(Request): Using the records that appear below, write out exactly the lines from the one with "The Blender Python" through the one with "lambda u, v: 1.17+(u-0)*0.0014, 0.05, 'broad", keeping both end lines.

(Working data):
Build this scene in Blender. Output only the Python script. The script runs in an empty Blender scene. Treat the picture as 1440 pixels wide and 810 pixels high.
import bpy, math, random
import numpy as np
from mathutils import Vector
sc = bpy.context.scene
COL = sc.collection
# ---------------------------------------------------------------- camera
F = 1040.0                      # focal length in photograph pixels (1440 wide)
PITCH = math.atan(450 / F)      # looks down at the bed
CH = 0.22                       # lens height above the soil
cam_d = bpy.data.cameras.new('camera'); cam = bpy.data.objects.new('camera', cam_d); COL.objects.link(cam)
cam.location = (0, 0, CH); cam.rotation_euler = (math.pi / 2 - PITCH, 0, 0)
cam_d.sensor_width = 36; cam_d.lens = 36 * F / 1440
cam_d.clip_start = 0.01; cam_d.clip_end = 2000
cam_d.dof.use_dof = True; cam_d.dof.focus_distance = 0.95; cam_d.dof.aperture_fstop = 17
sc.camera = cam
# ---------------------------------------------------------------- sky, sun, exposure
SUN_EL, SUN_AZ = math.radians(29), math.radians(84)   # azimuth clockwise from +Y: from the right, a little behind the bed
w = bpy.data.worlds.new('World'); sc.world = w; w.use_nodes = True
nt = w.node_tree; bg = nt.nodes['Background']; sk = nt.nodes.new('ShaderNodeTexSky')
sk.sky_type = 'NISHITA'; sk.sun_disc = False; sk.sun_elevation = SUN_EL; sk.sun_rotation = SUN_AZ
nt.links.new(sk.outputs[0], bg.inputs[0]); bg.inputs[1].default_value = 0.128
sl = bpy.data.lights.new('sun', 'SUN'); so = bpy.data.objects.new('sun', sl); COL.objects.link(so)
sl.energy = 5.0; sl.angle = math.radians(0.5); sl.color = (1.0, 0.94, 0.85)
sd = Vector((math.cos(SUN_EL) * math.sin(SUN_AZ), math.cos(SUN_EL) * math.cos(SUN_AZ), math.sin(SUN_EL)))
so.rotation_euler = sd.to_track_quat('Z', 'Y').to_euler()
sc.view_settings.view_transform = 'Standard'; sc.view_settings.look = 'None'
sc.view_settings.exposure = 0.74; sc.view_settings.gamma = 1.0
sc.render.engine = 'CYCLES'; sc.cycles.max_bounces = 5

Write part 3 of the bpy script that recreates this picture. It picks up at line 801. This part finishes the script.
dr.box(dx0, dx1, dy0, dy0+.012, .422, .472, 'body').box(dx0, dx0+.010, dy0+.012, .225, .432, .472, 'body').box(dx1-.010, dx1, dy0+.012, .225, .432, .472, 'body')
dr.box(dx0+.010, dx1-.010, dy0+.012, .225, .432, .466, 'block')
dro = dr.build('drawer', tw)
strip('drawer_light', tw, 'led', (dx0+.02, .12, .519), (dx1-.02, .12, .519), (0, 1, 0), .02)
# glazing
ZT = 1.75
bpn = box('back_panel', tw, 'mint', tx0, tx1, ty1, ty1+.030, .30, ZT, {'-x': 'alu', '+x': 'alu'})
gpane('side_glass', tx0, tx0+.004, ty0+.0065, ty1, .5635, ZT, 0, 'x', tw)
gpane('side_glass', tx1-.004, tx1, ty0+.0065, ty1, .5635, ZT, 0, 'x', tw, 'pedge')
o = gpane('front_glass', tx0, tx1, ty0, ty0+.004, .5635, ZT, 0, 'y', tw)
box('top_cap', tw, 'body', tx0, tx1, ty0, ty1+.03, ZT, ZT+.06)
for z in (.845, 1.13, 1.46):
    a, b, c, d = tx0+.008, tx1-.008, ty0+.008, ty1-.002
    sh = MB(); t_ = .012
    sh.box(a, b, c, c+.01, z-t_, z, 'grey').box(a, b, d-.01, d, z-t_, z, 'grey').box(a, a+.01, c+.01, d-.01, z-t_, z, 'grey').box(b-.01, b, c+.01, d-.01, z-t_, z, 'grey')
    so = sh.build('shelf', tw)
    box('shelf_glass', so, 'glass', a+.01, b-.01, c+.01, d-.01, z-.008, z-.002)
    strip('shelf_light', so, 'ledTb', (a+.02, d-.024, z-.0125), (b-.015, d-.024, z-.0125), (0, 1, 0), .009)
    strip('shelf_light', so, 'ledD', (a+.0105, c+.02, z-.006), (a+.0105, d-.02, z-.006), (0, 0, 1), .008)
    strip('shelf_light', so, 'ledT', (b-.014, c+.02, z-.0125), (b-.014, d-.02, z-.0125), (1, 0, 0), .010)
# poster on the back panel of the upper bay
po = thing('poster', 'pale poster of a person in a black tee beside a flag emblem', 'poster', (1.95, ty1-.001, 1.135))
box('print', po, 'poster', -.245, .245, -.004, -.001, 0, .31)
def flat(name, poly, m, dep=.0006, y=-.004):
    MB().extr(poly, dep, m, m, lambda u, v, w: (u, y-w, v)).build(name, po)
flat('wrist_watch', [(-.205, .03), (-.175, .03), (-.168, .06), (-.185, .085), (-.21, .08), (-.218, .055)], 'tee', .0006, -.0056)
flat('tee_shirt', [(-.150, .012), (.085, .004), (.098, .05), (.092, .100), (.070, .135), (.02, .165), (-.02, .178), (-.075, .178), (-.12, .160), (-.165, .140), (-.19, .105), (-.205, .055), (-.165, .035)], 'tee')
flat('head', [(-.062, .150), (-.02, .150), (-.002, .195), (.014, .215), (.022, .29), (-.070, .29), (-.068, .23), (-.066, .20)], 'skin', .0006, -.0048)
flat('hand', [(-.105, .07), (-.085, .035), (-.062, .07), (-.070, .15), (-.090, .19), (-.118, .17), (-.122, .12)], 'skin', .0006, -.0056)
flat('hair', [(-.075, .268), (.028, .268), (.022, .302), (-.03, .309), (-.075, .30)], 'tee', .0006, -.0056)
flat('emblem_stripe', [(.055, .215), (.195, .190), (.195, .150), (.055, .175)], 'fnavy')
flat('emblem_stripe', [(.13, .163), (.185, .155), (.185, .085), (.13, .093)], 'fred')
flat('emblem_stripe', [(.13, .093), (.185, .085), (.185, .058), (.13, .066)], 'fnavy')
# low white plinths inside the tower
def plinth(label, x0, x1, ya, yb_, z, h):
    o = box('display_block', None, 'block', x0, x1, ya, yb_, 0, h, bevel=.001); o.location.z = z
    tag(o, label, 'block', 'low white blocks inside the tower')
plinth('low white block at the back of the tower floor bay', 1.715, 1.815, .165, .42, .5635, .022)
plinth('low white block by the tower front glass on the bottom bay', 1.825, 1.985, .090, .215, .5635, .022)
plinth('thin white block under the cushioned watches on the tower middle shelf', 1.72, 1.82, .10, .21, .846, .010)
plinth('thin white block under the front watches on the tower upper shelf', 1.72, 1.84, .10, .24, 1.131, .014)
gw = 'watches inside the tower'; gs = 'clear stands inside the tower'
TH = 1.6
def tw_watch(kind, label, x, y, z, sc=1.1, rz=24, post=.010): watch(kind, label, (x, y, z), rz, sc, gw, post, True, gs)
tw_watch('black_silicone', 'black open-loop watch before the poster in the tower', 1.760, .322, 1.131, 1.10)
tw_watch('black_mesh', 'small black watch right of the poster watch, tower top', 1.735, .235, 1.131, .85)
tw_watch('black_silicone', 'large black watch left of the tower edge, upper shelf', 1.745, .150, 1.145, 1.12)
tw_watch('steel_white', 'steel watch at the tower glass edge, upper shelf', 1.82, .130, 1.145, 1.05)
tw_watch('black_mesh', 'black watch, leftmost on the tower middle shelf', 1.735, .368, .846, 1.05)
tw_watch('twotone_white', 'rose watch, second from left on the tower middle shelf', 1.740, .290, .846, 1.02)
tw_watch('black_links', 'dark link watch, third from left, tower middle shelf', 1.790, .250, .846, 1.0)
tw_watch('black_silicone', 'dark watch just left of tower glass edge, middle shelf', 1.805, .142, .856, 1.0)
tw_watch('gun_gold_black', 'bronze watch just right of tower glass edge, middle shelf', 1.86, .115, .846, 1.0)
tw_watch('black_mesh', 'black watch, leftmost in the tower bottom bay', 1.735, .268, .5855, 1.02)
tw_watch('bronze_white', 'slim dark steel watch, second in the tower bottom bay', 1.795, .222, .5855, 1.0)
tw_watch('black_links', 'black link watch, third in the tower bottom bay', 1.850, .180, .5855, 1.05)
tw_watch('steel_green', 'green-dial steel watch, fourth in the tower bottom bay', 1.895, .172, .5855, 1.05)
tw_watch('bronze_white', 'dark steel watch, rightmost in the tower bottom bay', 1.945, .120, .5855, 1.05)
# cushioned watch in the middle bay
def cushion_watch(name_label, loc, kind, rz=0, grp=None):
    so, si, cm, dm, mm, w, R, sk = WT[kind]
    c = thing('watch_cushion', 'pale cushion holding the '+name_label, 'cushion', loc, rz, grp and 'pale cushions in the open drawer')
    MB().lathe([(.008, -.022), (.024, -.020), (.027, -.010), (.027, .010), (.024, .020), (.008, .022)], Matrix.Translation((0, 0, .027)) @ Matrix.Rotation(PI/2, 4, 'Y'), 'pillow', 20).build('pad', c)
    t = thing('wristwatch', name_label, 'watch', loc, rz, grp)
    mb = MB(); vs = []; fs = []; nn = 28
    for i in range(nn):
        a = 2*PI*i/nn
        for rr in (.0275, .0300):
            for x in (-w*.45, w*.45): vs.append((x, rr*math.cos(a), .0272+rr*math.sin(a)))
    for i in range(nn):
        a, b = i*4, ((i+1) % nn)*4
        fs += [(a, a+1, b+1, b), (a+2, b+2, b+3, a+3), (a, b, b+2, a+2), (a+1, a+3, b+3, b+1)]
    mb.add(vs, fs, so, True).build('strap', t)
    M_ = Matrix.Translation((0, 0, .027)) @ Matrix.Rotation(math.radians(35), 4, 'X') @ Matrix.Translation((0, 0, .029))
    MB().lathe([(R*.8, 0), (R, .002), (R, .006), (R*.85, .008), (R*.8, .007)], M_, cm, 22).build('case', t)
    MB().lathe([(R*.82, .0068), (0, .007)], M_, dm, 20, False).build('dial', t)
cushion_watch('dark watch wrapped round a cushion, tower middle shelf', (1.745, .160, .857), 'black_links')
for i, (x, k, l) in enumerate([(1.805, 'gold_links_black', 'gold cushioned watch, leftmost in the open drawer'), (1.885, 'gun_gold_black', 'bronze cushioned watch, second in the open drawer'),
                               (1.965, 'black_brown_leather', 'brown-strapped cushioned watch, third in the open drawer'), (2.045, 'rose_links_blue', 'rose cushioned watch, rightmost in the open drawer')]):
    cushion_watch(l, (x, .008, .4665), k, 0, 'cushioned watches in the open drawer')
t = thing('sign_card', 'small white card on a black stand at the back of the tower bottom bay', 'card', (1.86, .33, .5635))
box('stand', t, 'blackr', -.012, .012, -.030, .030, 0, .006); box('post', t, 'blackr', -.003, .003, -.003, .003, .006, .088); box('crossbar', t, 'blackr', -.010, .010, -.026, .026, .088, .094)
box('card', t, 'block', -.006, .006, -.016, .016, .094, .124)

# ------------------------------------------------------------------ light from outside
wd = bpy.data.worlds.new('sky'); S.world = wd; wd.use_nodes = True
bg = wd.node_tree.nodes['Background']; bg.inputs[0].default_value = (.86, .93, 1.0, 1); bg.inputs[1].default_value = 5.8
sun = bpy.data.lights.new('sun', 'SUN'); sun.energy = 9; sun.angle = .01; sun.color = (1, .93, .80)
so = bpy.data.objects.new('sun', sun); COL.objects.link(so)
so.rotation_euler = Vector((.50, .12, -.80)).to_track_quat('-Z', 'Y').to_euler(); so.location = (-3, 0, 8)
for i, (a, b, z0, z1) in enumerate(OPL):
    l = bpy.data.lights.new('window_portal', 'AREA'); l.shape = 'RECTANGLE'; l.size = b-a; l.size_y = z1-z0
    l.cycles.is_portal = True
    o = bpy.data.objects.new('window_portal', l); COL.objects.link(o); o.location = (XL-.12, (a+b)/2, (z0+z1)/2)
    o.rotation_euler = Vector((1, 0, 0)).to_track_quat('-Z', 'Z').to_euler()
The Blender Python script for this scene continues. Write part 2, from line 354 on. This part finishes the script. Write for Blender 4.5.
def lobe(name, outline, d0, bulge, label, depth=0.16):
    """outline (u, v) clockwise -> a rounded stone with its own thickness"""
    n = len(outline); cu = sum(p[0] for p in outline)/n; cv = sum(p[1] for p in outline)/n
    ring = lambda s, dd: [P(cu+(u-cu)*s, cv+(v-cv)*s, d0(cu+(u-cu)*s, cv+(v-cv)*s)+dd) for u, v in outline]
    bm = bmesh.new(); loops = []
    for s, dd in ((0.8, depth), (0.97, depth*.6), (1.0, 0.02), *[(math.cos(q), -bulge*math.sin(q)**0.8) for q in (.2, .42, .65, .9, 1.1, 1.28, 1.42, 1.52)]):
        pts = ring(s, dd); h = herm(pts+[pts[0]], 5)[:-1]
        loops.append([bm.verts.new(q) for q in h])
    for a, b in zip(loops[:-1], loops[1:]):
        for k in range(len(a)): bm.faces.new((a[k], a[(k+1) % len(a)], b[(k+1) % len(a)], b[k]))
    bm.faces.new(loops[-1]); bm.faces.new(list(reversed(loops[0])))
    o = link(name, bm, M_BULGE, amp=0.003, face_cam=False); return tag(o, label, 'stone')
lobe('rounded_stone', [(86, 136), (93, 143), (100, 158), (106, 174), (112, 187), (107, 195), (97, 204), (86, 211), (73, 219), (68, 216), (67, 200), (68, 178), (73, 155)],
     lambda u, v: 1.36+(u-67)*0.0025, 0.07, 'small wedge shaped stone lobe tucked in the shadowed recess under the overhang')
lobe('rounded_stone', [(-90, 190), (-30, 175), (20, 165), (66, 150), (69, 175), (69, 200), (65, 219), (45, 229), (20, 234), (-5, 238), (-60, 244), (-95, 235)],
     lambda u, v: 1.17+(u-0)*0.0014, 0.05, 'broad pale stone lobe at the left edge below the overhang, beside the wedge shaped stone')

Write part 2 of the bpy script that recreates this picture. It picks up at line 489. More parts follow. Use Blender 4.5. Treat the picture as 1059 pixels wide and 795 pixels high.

(Response to this task):
The Blender Python script for this scene continues. Write part 2, from line 354 on. This part finishes the script. Write for Blender 4.5.
def lobe(name, outline, d0, bulge, label, depth=0.16):
    """outline (u, v) clockwise -> a rounded stone with its own thickness"""
    n = len(outline); cu = sum(p[0] for p in outline)/n; cv = sum(p[1] for p in outline)/n
    ring = lambda s, dd: [P(cu+(u-cu)*s, cv+(v-cv)*s, d0(cu+(u-cu)*s, cv+(v-cv)*s)+dd) for u, v in outline]
    bm = bmesh.new(); loops = []
    for s, dd in ((0.8, depth), (0.97, depth*.6), (1.0, 0.02), *[(math.cos(q), -bulge*math.sin(q)**0.8) for q in (.2, .42, .65, .9, 1.1, 1.28, 1.42, 1.52)]):
        pts = ring(s, dd); h = herm(pts+[pts[0]], 5)[:-1]
        loops.append([bm.verts.new(q) for q in h])
    for a, b in zip(loops[:-1], loops[1:]):
        for k in range(len(a)): bm.faces.new((a[k], a[(k+1) % len(a)], b[(k+1) % len(a)], b[k]))
    bm.faces.new(loops[-1]); bm.faces.new(list(reversed(loops[0])))
    o = link(name, bm, M_BULGE, amp=0.003, face_cam=False); return tag(o, label, 'stone')
lobe('rounded_stone', [(86, 136), (93, 143), (100, 158), (106, 174), (112, 187), (107, 195), (97, 204), (86, 211), (73, 219), (68, 216), (67, 200), (68, 178), (73, 155)],
     lambda u, v: 1.36+(u-67)*0.0025, 0.07, 'small wedge shaped stone lobe tucked in the shadowed recess under the overhang')
lobe('rounded_stone', [(-90, 190), (-30, 175), (20, 165), (66, 150), (69, 175), (69, 200), (65, 219), (45, 229), (20, 234), (-5, 238), (-60, 244), (-95, 235)],
     lambda u, v: 1.17+(u-0)*0.0014, 0.05, 'broad pale stone lobe at the left edge below the overhang, beside the wedge shaped stone')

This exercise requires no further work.